Using the 1.8V version with the ZedBoard

and other carriers that route to HR (high-range) I/Os

What is the problem?

Some FMC carriers such as the ZedBoard, AC701, KC705, ZC702 and ZC706 have FMC connectors that route to HR (high-range) I/Os. Although HR I/Os can be operated from 1.2V to 3.3V, when it comes to LVDS they are actually limited to the I/O standard LVDS_25 (according to UG471).

The Ethernet FMC has a 125MHz clock which is routed to the FMC connector as an LVDS signal in compliance with the Vita standard. On the aforementioned carriers, this signal is received by the FPGA on a HR bank and therefore must be defined in your Vivado design as LVDS_25.

What if I don’t need the 125MHz clock?


Great!
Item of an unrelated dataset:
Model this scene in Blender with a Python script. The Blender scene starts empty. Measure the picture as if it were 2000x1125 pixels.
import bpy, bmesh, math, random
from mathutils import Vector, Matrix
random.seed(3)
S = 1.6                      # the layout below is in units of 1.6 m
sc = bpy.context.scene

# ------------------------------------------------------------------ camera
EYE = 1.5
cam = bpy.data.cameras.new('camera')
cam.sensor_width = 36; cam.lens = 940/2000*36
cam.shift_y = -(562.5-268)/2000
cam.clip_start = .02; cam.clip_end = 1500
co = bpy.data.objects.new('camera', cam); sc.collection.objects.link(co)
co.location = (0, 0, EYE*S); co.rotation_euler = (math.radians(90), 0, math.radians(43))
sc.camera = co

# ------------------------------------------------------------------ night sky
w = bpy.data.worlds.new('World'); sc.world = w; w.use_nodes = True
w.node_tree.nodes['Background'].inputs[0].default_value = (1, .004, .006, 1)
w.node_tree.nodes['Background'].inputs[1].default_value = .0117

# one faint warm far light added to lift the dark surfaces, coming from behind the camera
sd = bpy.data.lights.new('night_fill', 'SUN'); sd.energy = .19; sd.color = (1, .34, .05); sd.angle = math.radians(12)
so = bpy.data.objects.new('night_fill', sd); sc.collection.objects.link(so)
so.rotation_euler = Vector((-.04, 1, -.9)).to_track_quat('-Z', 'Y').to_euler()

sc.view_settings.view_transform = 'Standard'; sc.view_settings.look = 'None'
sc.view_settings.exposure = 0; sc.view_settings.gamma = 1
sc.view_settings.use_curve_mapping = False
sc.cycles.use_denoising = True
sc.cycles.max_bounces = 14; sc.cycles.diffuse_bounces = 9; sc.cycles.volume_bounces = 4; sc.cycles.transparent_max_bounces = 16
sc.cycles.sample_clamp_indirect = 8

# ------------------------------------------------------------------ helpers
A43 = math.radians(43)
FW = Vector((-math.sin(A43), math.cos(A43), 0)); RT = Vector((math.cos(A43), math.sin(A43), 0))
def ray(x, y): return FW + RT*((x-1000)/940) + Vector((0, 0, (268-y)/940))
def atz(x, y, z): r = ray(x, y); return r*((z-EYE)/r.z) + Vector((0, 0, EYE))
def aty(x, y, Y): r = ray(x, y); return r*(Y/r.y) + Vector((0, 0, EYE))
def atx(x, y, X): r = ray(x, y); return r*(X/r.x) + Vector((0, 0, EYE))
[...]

If you can supply the 125MHz MAC clock from another source, there is absolutely no problem, because your Vivado design doesn’t need to define the received clock.


What if I need the clock?

If you do need the 125MHz clock, you have two options:

  1. Switch to the 2.5V Ethernet FMC, or
  2. Add a 100 ohm external termination resistor to the FPGA input pins that receive the 125MHz LVDS clock signal

The ZedBoard, AC701, KC705, ZC702 and ZC706 do not have external termination resistors on this clock signal, and very few FPGA boards are designed this way because the internal termination resistor creates much better signal integrity. So option 2 really only applies if you are designing your own custom FPGA board, but if that’s the case for you, follow on for the work around:

If you have an external termination resistor on your FPGA board, then you will be able to follow these steps to use the 1.8V Ethernet FMC’s 125MHz clock with the HR I/O routed FMC carriers:

  1. Define the clock in your Vivado design using the IOSTANDARD: LVDS_25.
  2. Define the other FMC I/Os using the IOSTANDARD: LVCMOS_25 (we are required to use 2.5V standards on the entire bank).
  3. Configure your carrier to power VADJ at 1.8V.

In other words, your Vivado design must be configured for VADJ of 2.5V but you will actually power VADJ at 1.8V. This is a valid work-around which is described by answer record 43989, with the limitation that an external termination resistor be used. The reason that you need an external termination resistor is that the circuit for producing the internal termination resistor expects a power supply that corresponds to the IOSTANDARDs defined in the Vivado design. According to answer record 43989, it is prohibited to enable the internal differential termination resistor (DIFF_TERM=TRUE) if you configure your design for one supply voltage and power the I/O banks at another.

WARNING: Never apply 2.5V to the 1.8V version Ethernet FMC, regardless of your Vivado design configuration. Using VADJ above the rated voltage may damage the device.

Here’s why it works


Configuring an I/O bank at one voltage and supplying it with a different voltage is a workaround proposed by the following answer record:

Following the flow chart in the answer record for these conditions:

  • LVDS_25 HR bank
  • Input (we only need the clock inputs to be LVDS)
  • VCCO != 2.5V

We get a VIN requirement of:

TxVOCM + TxVOD/2 < VCCO + 0.2V

Now, according to the datasheet of the clock oscillator:

Vod (magnitude of the differential voltage) = 450mV (worst case)
Vocm (common mode voltage) = (1600 + 900)/2 = 1250mV (worst case)

By plugging these values into the above condition, using VCCO = 1.8, we can confirm that the VIN requirement is indeed satisfied.